Ketua Komisi II DPRD Kota Bekasi, Latu Har Hary, menilai kondisi TPST Bantargebang kini sudah memasuki fase darurat. Ia menegaskan persoalan klasik soal pengelolaan sampah dan pencemaran lingkungan di kawasan tersebut telah berlangsung bertahun-tahun tanpa solusi yang signifikan.
“Ini bukan persoalan baru, tapi semakin parah. Setiap tahun ada masalah, dan setiap tahun beban lingkungan makin berat,” ujar Latu dalam keterangannya dikutip bekasiguide.com pada Jumat, 14 November 2025.
Masalah itu mencapai titik kritis setelah gunungan sampah di TPST Bantargebang dilaporkan mengalami longsor, menghantam area kerja dan disebut-sebut menimpa sejumlah orang.
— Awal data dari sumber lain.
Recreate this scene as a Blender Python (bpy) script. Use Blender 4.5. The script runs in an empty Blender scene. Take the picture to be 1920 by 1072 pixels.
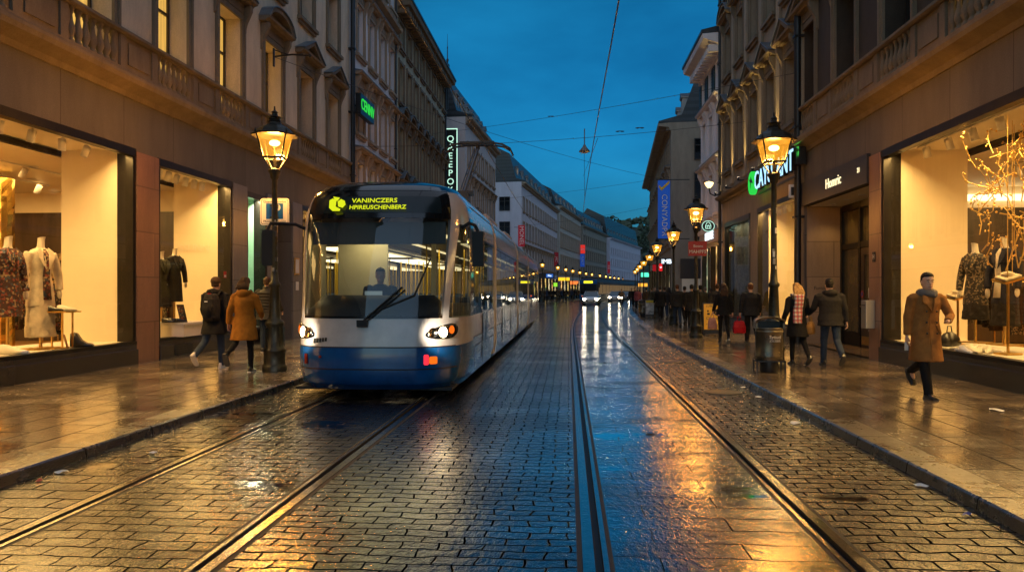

Insiden tersebut memperkuat anggapan bahwa persoalan teknis konservasi dan penataan timbunan sampah tidak berjalan semestinya.
Menurut Latu, kejadian ini harus menjadi momentum untuk evaluasi besar-besaran. Ia menyebut pengelolaan TPST Bantargebang dan Sumur Batu kini layak diberikan “rapor merah” karena berulang kali menimbulkan dampak lingkungan dan keselamatan.
“Pencemaran udara, kualitas air yang menurun, hingga bau menyengat setiap hari sudah cukup membuktikan bahwa ada pekerjaan rumah besar yang belum diselesaikan,” katanya.
Ia menambahkan bahwa masyarakat sekitar terutama anak-anak dan lansia menanggung dampak langsung dari pencemaran dan risiko kesehatan akibat paparan jangka panjang.
“Kita bicara tentang kesehatan masyarakat yang terancam. Ini bukan hanya polusi, tapi sudah menyangkut keselamatan jiwa, apalagi setelah adanya peristiwa longsoran sampah,” tegasnya.
Latu mendesak pemerintah daerah, Pemprov DKI sebagai pengelola, dan seluruh pemangku kepentingan untuk segera mengambil langkah darurat dan jangka panjang. Mulai dari stabilisasi timbunan sampah, perbaikan sistem pengelolaan, hingga penguatan pengawasan dan mitigasi risiko bencana.
“Harus ada langkah strategis yang dilakukan bersama. Kita semua punya andil dan tanggung jawab untuk memastikan kejadian seperti ini tidak terulang,” tutup Latu.